On Wednesday, 6 August 2025 at 20:08:04 UTC, Marc wrote:
>On Wednesday, 6 August 2025 at 19:15:51 UTC, monkyyy wrote:
>On Wednesday, 6 August 2025 at 17:54:27 UTC, Marc wrote:
>the gc is putitng me off as well
gc only runs when you allocate; use the same big arrays c++ would use and youll be fine
Can I allocate and deallocate without triggering the gc? I don’t know how mir uses the gc in the low level but I’m interested in having reference counter pointers, they are essentials for some operations on tensors without copying the data every time.
You can straight up disable it, by compiler flag or at runtime
but more realistically just put stuff on the stack or global scope 99% of the time, or if you must do something dynamic make sure its allot all at once.

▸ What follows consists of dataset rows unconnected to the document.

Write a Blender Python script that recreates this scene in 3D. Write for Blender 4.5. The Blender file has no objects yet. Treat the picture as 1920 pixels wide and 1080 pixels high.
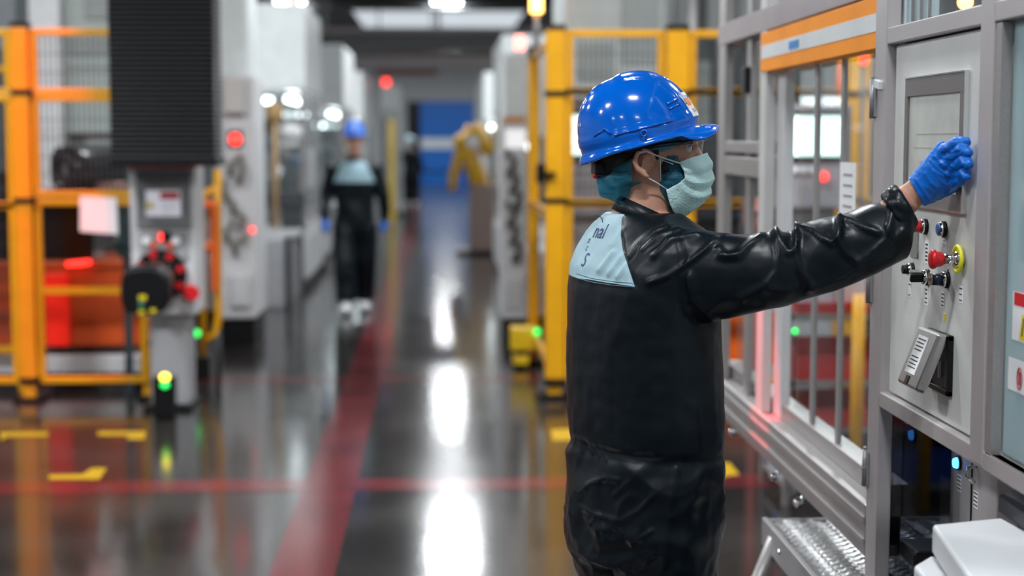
import bpy, bmesh, math, random
from mathutils import Vector, Matrix, noise
random.seed(7)
PI = math.pi
SC = bpy.context.scene
COL = SC.collection
V = Vector

# ------------------------------------------------------------------ camera
F = 3000.0                      # focal length in pixels of a 1920 wide frame
EYE = V((0, 0, 1.71))
YAW = math.atan(136 / 3000 * math.cos(math.atan(280 / 3000)))
PIT = math.atan(280 / 3000)
cam = bpy.data.cameras.new('camera'); camo = bpy.data.objects.new('camera', cam)
COL.objects.link(camo); SC.camera = camo
camo.location = EYE
camo.rotation_euler = (PI / 2 - PIT, 0, -YAW)
cam.sensor_width = 36; cam.lens = F * 36 / 1920
cam.clip_end = 200
cam.dof.use_dof = True; cam.dof.focus_distance = 3.42; cam.dof.aperture_fstop = 2.0
RM = camo.rotation_euler.to_matrix()

def ray(u, v):
    return RM @ V(((u - 960) / F, (540 - v) / F, -1))
def at(u, v, Y):                 # the world point seen at a pixel at distance Y down the aisle
    d = ray(u, v); return EYE + d * (Y / d.y)
def onx(u, v, X):
    d = ray(u, v); return EYE + d * (X / d.x)
def onz(u, v, Z=0.0):
    d = ray(u, v); return EYE + d * ((Z - EYE.z) / d.z)
def px(p):                       # and back
    q = RM.transposed() @ (V(p) - EYE)
    return 960 + F * q.x / -q.z, 540 - F * q.y / -q.z
def ax(u, Y, v=300): return at(u, v, Y).x
def az(v, Y, u=824): return at(u, v, Y).z

# ------------------------------------------------------------------ view and world
SC.view_settings.view_transform = 'Standard'; SC.view_settings.look = 'None'
SC.view_settings.gamma = 1; SC.view_settings.exposure = 0.0
SC.view_settings.use_curve_mapping = False
w = bpy.data.worlds.new('world'); SC.world = w; w.use_nodes = True
w.node_tree.nodes['Background'].inputs[0].default_value = (.75, .83, 1, 1)
w.node_tree.nodes['Background'].inputs[1].default_value = 0.03

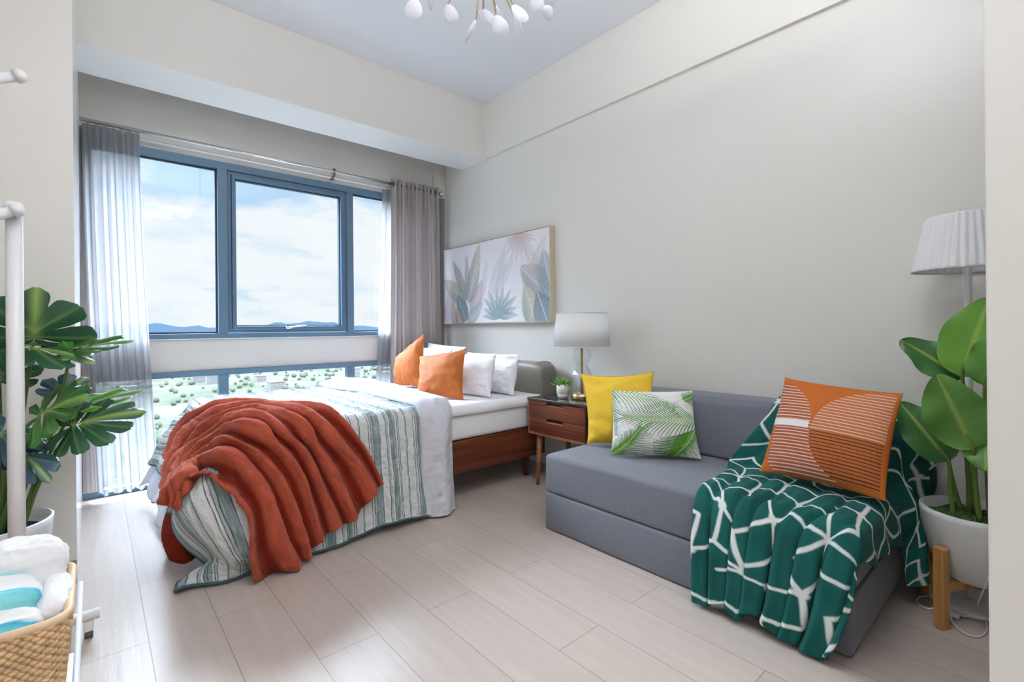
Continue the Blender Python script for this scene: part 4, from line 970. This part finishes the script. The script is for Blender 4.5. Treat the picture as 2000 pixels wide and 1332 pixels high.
ML = [  # base, tip, width, normal, colour, lobes, droop, cut, fold
 ((-.165, 2.50, 1.060), (-.150, 2.40, 1.235), .36, (.10, -1, .35), dk, 3, .08, .62, .10),
 ((-.20, 2.46, 1.035), (.010, 2.34, .995), .26, (.15, -.45, 1), dk, 4, .10, .62, -.15),
 ((-.06, 2.42, 1.015), (.125, 2.40, 1.050), .15, (-.1, -.45, 1), md_, 4, .0, .54, .10),
 ((-.145, 2.40, .790), (-.02, 2.28, .865), .27, (0, -.85, .85), md_, 5, .06, .52, -.10),
 ((-.060, 2.42, .735), (.135, 2.34, .790), .22, (-.25, -.85, .7), dk, 5, .14, .58, -.25),
 ((-.06, 2.50, .790), (.150, 2.52, .840), .15, (0, -.4, 1), lt, 4, .0, .54, .1),
 ((-.30, 2.44, 1.04), (-.42, 2.30, 1.10), .28, (-.1, -.8, .6), md_, 4, .1, .62, .1),
 ((-.24, 2.42, .74), (-.34, 2.22, .66), .24, (.2, -.8, .7), blu, 4, .15, .62, -.2),
 ((-.20, 2.42, .665), (-.110, 2.34, .560), .16, (.2, -.7, .7), blu, 3, .1, .62, .1),
 ((-.26, 2.58, .90), (-.35, 2.60, 1.04), .24, (-.1, -1, .3), dk, 4, .1, .62, .1),
 ((-.10, 2.60, .84), (-.015, 2.64, .90), .17, (0, -.8, .6), blu, 3, .1, .62, .1)]
for i, (b_, t_, w_, n_2, c_, lo, dr_, ct, fo_) in enumerate(ML):
    split_leaf(b_, t_, w_, n_2, c_, mn, lo, dr_, fo_, ct, seed=i)
    root = (-.292 + (b_[0] + .292) * .35 + .01 * math.sin(i * 3), 2.56 + .03 * math.cos(i * 2), .345)
    stem([root, ((root[0] * .45 + b_[0] * .55) + .012 * math.sin(i), (root[1] * .5 + b_[1] * .5), .345 + (b_[2] - .345) * .55), b_], .0085, .0045, mn, M_mstem)

M_rack = mat('white_powder_coat', (.80, .80, .82), .35, spec=.5)
rk = thing('clothes_rack', 'white metal clothes rack on castors at the left edge', 'clothes rack', (-.25, 1.9, 0))
def bar(pts, r, nm, m=None, n=16): return MB().tube(pts, r, n).build(nm, m or M_rack, rk)
bar([(-.193, 2.27, .095), (-.193, 2.27, 1.485)], .0215, 'post'); bar([(-.62, 2.27, .095), (-.62, 2.27, 1.80)], .0215, 'post')
MB().lathe([(0, 0), (.024, 0), (.0245, .022), (.018, .034), (0, .038)], (-.193, 2.27, 1.478), 20).build('cap', M_rack, rk)
bar([(-.66, 2.27, .078), (.012, 2.27, .078)], .0175, 'cross_bar')
bar([(-.043, 1.00, .088), (-.043, 2.56, .088)], .0085, 'rail'); bar([(-.60, 1.00, .088), (-.60, 2.40, .088)], .0085, 'rail')
bar([(-.66, 1.00, .078), (.012, 1.00, .078)], .0175, 'cross_bar')
bar([(-.62, 2.225, 1.27), (-.40, 2.225, 1.365), (-.185, 2.225, 1.478)], .0165, 'arm'); MB().lathe([(0, 0), (.021, .002), (.022, .018), (.016, .03), (0, .034)], (0, 0, 0), 16).build('cap', M_rack, rk, local=True)
o = rk.children[-1] if False else [c for c in COL.objects if c.parent == rk and c.name.startswith('cap')][-1]
dv_ = Vector((.215, 0, .113)).normalized(); o.rotation_euler = dv_.to_track_quat('Z', 'Y').to_euler(); o.location = Vector((-.195, 2.225, 1.473)) - Vector(rk.location)
bar([(-.62, 2.24, 1.72), (-.40, 2.24, 1.81), (-.175, 2.24, 1.922)], .0155, 'arm')
o2 = o.copy(); COL.objects.link(o2); o2.parent = rk; o2.location = Vector((-.187, 2.24, 1.916)) - Vector(rk.location)
bar([(-.205, 2.27, 1.462), (-.62, 2.27, 1.78)], .013, 'brace')
for x, y in ((-.018, 2.27), (-.63, 2.27), (-.018, 1.00), (-.63, 1.00)):
    ck = MB().box(x - .014, x + .014, y - .011, y + .011, .024, .062).build('castor', M_rack, rk, smooth=False); bevel(ck, .004)
    wh = MB().tube([(x - .012, y, .0135), (x + .012, y, .0135)], .0125, 18).build('wheel', mat('black_rubber', (.10, .10, .10), .6) if 'black_rubber' not in bpy.data.materials else bpy.data.materials['black_rubber'], ck)
MB().box(-.60, -.05, 1.50, 1.98, .101, .108).build('shelf', M_rack, rk, smooth=False)

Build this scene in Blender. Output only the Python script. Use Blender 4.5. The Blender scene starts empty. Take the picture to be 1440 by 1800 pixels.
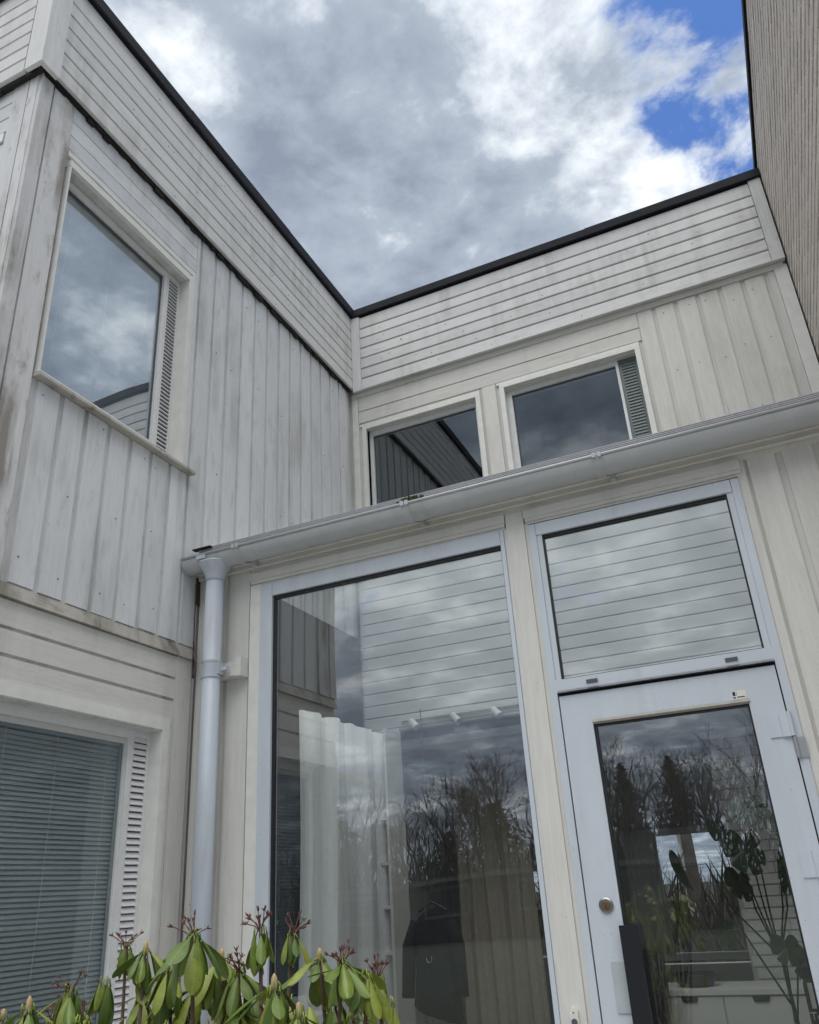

Dont know anything about mir, but I see no reason to think they would be unable to be used reasonably; it isnt some functional languge with gc's enable linked lists everywhere, you dont have to linked list of bools and have your 1 bit be stored by 180ish bits and be a cache miss every iteration like a slow language. You can put arrays on the stack, you can call malloc, you can cast void*'s.
Its a O(c) overhead to have a gc you dont misuse, it will make the exe bigger then it should be from the run time.